The good thing is that I extended the trademarks before I got the call from my client. I think my meltdown was that I exerted precious time that would have been better utilized to follow my dreams. Mainly, I was mad at my sister for giving up. I don’t even think she ever reads my blog. She won’t know that I extended the trademarks unless she reads this.
So now I have six months. Maybe I should challenge myself like the girl in the movie Julie and Julia and start creating NOW what I have been dreaming of. My passion is still there. My heart is alive and kicking with everything I want to do. When I had the meltdown and cried, I told Cristian that it was sometimes too painful to dream and that I wished I didn’t dream so much.

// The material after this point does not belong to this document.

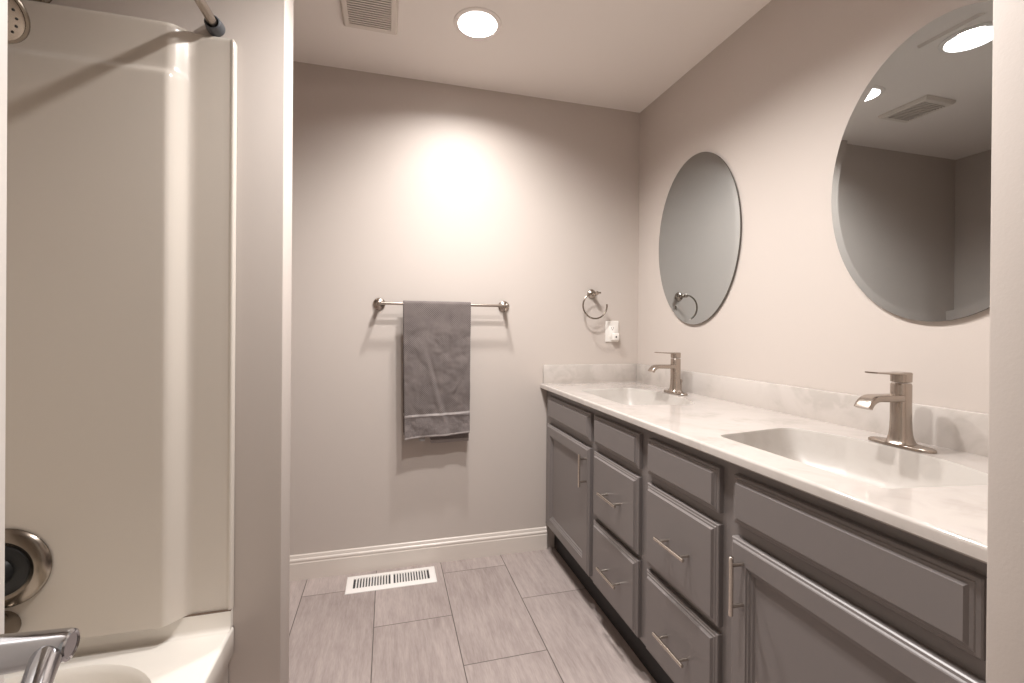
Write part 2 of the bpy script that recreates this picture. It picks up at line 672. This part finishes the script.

Maybe selling my friends house will give me an extra cushion of that darn time, while I continue working on my brother’s projects for some income stability. I’m going to give it a shot. The meltdown helped me to realize that the pain was really in the thought of letting go of my dreams. It really is much too painful to live without them. In my moment of insanity, I thought it was the other way around. And in that moment, my beautiful and amazing son was the one telling me not to let go of my dreams. He is truly my inspiration and why I am not giving up.
I took this picture of the coral rose at a broker’s open house I did last week. My client had bought them to make the house more beautiful. They definitely caught my eye that I took a bunch of pictures of them. My heart is opening more today like the rose.